▶ **Set exercise**: Reproduce each line exactly.

▶ **Data lines**:
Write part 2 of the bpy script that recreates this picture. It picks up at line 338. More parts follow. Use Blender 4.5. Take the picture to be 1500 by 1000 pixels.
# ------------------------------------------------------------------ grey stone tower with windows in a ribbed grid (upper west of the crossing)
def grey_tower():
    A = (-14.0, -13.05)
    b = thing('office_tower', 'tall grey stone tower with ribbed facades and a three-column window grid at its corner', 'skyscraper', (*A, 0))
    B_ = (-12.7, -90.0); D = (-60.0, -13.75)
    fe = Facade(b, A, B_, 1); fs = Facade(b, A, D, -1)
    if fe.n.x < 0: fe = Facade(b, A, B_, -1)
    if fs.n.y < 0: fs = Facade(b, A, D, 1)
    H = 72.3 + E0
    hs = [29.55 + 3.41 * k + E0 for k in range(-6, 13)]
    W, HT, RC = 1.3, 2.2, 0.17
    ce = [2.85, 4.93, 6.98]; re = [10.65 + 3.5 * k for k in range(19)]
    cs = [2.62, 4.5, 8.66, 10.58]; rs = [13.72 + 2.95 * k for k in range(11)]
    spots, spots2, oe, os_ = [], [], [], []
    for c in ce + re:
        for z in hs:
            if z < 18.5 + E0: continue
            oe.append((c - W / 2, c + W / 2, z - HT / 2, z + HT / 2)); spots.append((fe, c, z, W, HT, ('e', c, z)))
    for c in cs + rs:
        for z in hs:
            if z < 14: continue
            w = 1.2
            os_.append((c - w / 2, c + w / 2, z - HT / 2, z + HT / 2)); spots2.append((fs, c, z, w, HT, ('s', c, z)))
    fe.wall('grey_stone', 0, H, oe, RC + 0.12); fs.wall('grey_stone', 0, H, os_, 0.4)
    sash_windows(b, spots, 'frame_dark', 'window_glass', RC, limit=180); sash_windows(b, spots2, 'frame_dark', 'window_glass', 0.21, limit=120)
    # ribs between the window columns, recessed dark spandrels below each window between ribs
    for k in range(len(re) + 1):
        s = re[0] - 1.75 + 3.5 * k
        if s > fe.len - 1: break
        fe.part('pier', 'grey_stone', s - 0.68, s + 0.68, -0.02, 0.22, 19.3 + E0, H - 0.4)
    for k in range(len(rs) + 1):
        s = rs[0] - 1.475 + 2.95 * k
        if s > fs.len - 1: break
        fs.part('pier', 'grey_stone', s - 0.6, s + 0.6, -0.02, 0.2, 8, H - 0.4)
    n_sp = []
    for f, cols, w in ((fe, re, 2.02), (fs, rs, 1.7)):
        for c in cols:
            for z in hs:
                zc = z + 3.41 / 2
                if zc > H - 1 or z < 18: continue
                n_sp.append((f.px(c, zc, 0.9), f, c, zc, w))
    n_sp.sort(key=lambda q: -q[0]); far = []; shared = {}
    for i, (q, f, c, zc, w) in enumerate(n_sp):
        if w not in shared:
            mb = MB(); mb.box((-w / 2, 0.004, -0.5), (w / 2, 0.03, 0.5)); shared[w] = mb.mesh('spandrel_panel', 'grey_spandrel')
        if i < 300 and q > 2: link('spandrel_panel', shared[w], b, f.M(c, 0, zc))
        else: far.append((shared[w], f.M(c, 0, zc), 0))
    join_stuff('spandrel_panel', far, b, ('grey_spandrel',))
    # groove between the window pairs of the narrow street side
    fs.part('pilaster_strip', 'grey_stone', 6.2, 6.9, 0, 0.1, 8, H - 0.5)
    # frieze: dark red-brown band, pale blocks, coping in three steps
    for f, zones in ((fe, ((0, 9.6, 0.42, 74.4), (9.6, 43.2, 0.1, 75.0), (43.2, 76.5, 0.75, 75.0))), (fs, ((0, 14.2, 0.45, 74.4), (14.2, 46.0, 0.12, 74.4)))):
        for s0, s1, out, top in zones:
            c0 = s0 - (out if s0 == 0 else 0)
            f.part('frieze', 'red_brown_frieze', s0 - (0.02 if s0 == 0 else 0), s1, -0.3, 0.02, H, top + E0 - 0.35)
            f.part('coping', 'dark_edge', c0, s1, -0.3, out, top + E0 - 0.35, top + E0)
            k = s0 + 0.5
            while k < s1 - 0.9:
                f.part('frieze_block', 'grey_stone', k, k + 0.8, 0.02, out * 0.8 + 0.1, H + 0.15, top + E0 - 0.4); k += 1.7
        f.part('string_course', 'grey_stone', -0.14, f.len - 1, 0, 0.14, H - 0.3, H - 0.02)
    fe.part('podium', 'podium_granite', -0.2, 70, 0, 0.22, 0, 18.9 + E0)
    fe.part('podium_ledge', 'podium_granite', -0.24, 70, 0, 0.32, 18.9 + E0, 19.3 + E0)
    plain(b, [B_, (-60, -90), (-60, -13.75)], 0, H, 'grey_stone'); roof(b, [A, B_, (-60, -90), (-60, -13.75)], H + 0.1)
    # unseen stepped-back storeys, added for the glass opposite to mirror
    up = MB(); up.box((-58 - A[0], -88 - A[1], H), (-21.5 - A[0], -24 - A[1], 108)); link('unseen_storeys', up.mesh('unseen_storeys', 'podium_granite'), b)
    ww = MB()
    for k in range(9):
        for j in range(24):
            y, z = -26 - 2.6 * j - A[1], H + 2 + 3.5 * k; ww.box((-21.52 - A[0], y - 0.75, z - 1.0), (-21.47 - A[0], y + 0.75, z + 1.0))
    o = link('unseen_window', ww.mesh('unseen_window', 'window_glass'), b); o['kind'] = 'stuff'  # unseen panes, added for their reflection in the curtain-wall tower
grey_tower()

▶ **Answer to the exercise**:
Write part 2 of the bpy script that recreates this picture. It picks up at line 338. More parts follow. Use Blender 4.5. Take the picture to be 1500 by 1000 pixels.
# ------------------------------------------------------------------ grey stone tower with windows in a ribbed grid (upper west of the crossing)
def grey_tower():
    A = (-14.0, -13.05)
    b = thing('office_tower', 'tall grey stone tower with ribbed facades and a three-column window grid at its corner', 'skyscraper', (*A, 0))
    B_ = (-12.7, -90.0); D = (-60.0, -13.75)
    fe = Facade(b, A, B_, 1); fs = Facade(b, A, D, -1)
    if fe.n.x < 0: fe = Facade(b, A, B_, -1)
    if fs.n.y < 0: fs = Facade(b, A, D, 1)
    H = 72.3 + E0
    hs = [29.55 + 3.41 * k + E0 for k in range(-6, 13)]
    W, HT, RC = 1.3, 2.2, 0.17
    ce = [2.85, 4.93, 6.98]; re = [10.65 + 3.5 * k for k in range(19)]
    cs = [2.62, 4.5, 8.66, 10.58]; rs = [13.72 + 2.95 * k for k in range(11)]
    spots, spots2, oe, os_ = [], [], [], []
    for c in ce + re:
        for z in hs:
            if z < 18.5 + E0: continue
            oe.append((c - W / 2, c + W / 2, z - HT / 2, z + HT / 2)); spots.append((fe, c, z, W, HT, ('e', c, z)))
    for c in cs + rs:
        for z in hs:
            if z < 14: continue
            w = 1.2
            os_.append((c - w / 2, c + w / 2, z - HT / 2, z + HT / 2)); spots2.append((fs, c, z, w, HT, ('s', c, z)))
    fe.wall('grey_stone', 0, H, oe, RC + 0.12); fs.wall('grey_stone', 0, H, os_, 0.4)
    sash_windows(b, spots, 'frame_dark', 'window_glass', RC, limit=180); sash_windows(b, spots2, 'frame_dark', 'window_glass', 0.21, limit=120)
    # ribs between the window columns, recessed dark spandrels below each window between ribs
    for k in range(len(re) + 1):
        s = re[0] - 1.75 + 3.5 * k
        if s > fe.len - 1: break
        fe.part('pier', 'grey_stone', s - 0.68, s + 0.68, -0.02, 0.22, 19.3 + E0, H - 0.4)
    for k in range(len(rs) + 1):
        s = rs[0] - 1.475 + 2.95 * k
        if s > fs.len - 1: break
        fs.part('pier', 'grey_stone', s - 0.6, s + 0.6, -0.02, 0.2, 8, H - 0.4)
    n_sp = []
    for f, cols, w in ((fe, re, 2.02), (fs, rs, 1.7)):
        for c in cols:
            for z in hs:
                zc = z + 3.41 / 2
                if zc > H - 1 or z < 18: continue
                n_sp.append((f.px(c, zc, 0.9), f, c, zc, w))
    n_sp.sort(key=lambda q: -q[0]); far = []; shared = {}
    for i, (q, f, c, zc, w) in enumerate(n_sp):
        if w not in shared:
            mb = MB(); mb.box((-w / 2, 0.004, -0.5), (w / 2, 0.03, 0.5)); shared[w] = mb.mesh('spandrel_panel', 'grey_spandrel')
        if i < 300 and q > 2: link('spandrel_panel', shared[w], b, f.M(c, 0, zc))
        else: far.append((shared[w], f.M(c, 0, zc), 0))
    join_stuff('spandrel_panel', far, b, ('grey_spandrel',))
    # groove between the window pairs of the narrow street side
    fs.part('pilaster_strip', 'grey_stone', 6.2, 6.9, 0, 0.1, 8, H - 0.5)
    # frieze: dark red-brown band, pale blocks, coping in three steps
    for f, zones in ((fe, ((0, 9.6, 0.42, 74.4), (9.6, 43.2, 0.1, 75.0), (43.2, 76.5, 0.75, 75.0))), (fs, ((0, 14.2, 0.45, 74.4), (14.2, 46.0, 0.12, 74.4)))):
        for s0, s1, out, top in zones:
            c0 = s0 - (out if s0 == 0 else 0)
            f.part('frieze', 'red_brown_frieze', s0 - (0.02 if s0 == 0 else 0), s1, -0.3, 0.02, H, top + E0 - 0.35)
            f.part('coping', 'dark_edge', c0, s1, -0.3, out, top + E0 - 0.35, top + E0)
            k = s0 + 0.5
            while k < s1 - 0.9:
                f.part('frieze_block', 'grey_stone', k, k + 0.8, 0.02, out * 0.8 + 0.1, H + 0.15, top + E0 - 0.4); k += 1.7
        f.part('string_course', 'grey_stone', -0.14, f.len - 1, 0, 0.14, H - 0.3, H - 0.02)
    fe.part('podium', 'podium_granite', -0.2, 70, 0, 0.22, 0, 18.9 + E0)
    fe.part('podium_ledge', 'podium_granite', -0.24, 70, 0, 0.32, 18.9 + E0, 19.3 + E0)
    plain(b, [B_, (-60, -90), (-60, -13.75)], 0, H, 'grey_stone'); roof(b, [A, B_, (-60, -90), (-60, -13.75)], H + 0.1)
    # unseen stepped-back storeys, added for the glass opposite to mirror
    up = MB(); up.box((-58 - A[0], -88 - A[1], H), (-21.5 - A[0], -24 - A[1], 108)); link('unseen_storeys', up.mesh('unseen_storeys', 'podium_granite'), b)
    ww = MB()
    for k in range(9):
        for j in range(24):
            y, z = -26 - 2.6 * j - A[1], H + 2 + 3.5 * k; ww.box((-21.52 - A[0], y - 0.75, z - 1.0), (-21.47 - A[0], y + 0.75, z + 1.0))
    o = link('unseen_window', ww.mesh('unseen_window', 'window_glass'), b); o['kind'] = 'stuff'  # unseen panes, added for their reflection in the curtain-wall tower
grey_tower()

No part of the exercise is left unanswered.